Certaines craintes ont accompagné ce changement d’adresse, notamment à cause de l’éloignement du centre-ville. Mais les inquiétudes se sont rapidement dissipées, les locaux de l’île du Ramier étant, « plus grands, très bien équipés et disposant d’une cour attenante », décrit la présidente. De plus, la structure est aujourd’hui installée à une dizaine de minutes à pied d’un restaurant solidaire. « Beaucoup y déjeunent avant de se rendre à La Barque et partager un moment de convivialité. Nous sommes une deuxième, voire une première, maison pour les plus démunis », poursuit-elle.
« Personne ne peut imaginer notre désarroi », glisse Carmen Creyssels. La présidente indique que la Mairie de Toulouse leur a demandé de quitter les lieux, sans formuler de proposition de relogement gracieux dans de nouveaux locaux. « Nous allons devoir payer un loyer ailleurs, mais les seules subventions dont nous bénéficions s’élèvent à 1 000 euros par an de la part de la municipalité pour financer l’achat de boissons et de denrées à la Banque Alimentaire. Comment pourrions-nous payer un loyer ? » questionne-t-elle.
De son côté, la Mairie affirme que « la direction municipale des solidarités a contacté la présidente de la Barque pour l‘aider à trouver des solutions, notamment par la mutualisation de locaux avec d’autres associations ». Des propositions ont donc été faites, mais n’ont pas été acceptées. « Je ne suis vraiment pas favorable au fait de jumeler La Barque avec une autre structure. La plupart des bénévoles sont des personnes âgées. Nous avons nos habitudes, les bénéficiaires aussi, nous sommes une grande famille et je ne veux pas que cela change », réagit Carmen Creyssels.

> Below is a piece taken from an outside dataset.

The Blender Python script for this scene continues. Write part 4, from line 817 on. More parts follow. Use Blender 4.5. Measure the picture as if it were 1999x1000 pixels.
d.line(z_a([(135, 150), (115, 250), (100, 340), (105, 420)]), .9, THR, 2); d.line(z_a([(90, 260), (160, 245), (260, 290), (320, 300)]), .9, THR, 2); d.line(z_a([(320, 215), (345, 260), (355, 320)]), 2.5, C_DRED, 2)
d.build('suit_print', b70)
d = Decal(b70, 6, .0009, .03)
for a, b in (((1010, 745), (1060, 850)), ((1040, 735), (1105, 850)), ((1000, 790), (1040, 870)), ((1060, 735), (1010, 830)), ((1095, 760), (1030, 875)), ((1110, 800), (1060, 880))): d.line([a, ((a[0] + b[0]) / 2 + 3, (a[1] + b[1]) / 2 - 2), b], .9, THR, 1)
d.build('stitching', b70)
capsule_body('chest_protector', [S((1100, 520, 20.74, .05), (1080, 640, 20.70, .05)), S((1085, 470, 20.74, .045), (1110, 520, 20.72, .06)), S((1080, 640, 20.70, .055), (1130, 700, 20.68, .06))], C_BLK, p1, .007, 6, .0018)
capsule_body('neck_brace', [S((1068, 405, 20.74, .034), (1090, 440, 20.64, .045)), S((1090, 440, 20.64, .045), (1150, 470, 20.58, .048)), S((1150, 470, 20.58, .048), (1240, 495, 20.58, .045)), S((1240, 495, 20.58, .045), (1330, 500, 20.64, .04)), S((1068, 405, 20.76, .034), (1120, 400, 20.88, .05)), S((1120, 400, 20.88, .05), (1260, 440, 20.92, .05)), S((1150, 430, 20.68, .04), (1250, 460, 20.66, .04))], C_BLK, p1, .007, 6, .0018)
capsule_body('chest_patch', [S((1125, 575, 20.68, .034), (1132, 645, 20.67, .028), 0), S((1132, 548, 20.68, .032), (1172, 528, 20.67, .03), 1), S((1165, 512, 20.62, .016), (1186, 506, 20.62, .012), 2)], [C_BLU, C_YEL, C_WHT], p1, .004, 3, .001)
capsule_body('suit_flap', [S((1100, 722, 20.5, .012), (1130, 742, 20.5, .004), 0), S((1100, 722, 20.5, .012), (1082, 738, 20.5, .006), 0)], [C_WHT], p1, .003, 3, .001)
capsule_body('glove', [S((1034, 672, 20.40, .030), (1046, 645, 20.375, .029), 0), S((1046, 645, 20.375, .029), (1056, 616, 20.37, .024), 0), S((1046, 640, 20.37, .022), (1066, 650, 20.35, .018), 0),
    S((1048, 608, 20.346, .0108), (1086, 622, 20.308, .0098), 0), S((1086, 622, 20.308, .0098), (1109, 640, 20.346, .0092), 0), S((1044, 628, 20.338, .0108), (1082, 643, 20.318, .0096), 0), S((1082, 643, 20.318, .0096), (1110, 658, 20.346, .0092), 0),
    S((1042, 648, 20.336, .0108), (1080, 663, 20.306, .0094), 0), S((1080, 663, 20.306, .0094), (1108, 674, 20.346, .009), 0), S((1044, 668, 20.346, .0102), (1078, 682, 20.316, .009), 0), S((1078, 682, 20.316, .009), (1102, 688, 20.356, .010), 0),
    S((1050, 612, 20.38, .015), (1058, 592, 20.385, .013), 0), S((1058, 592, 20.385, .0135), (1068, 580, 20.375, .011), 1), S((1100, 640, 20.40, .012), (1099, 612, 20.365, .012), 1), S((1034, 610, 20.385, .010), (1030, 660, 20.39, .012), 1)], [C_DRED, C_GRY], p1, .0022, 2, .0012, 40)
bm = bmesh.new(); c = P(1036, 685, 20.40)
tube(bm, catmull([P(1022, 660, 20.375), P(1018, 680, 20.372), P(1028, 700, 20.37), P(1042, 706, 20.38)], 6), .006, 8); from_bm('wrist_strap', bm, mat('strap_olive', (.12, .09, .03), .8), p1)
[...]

Mais alors, pourquoi la mairie de Toulouse souhaite-t-elle reprendre possession de ses locaux ? La réponse se trouve dans le projet “Grand Parc Garonne” de Toulouse Métropole. En effet, l’objectif de ce projet est de réaménager les bords de la Garonne, afin de créer près de 3 000 hectares d’espaces verts, sur une longueur de 32 kilomètres. L’île du Ramier, sur laquelle l’association La Barque est aujourd’hui installée, doit elle aussi être réhabilitée, pour devenir « un vaste poumon vert », selon la municipalité, dans lequel les habitants pourront « se balader, faire du sport, découvrir la faune et la flore de l’île ».
Au Nord de l’île, un “espace nature”, doté d’équipements sportifs et de potagers, a été inauguré en 2020 par Jean-Luc Moudenc. Au Sud, l’éco-parc de la Poudrerie a été aménagé tel un grand espace de nature préservée. Puis au centre, la destruction de l’ancien parc des exposition (déménagé au MEETT) va laisser place à un grand parc public de sept hectares, intégrant un jardin botanique et une esplanade qui accueillera des manifestions culturelles et sportives. Les locaux de La Barque se trouvent juste à côté. Pour l’heure, la Mairie n’a pas précisé s’ils seraient détruits, ou transformés, durant l’aménagement du site.
Le Capitole ajoute que ces raisons seront prochainement expliquées aux membres de l’association par le biais d’un « courrier officiel », qui précisera également la date de fermeture du local. « Les services de la Mairie restent à leur écoute et se tiennent prêts à les accompagner », conclut la municipalité. Mais sans nouvelles propositions de relogement, Carmen Creyssels craint une « mort pure et simple » de son association.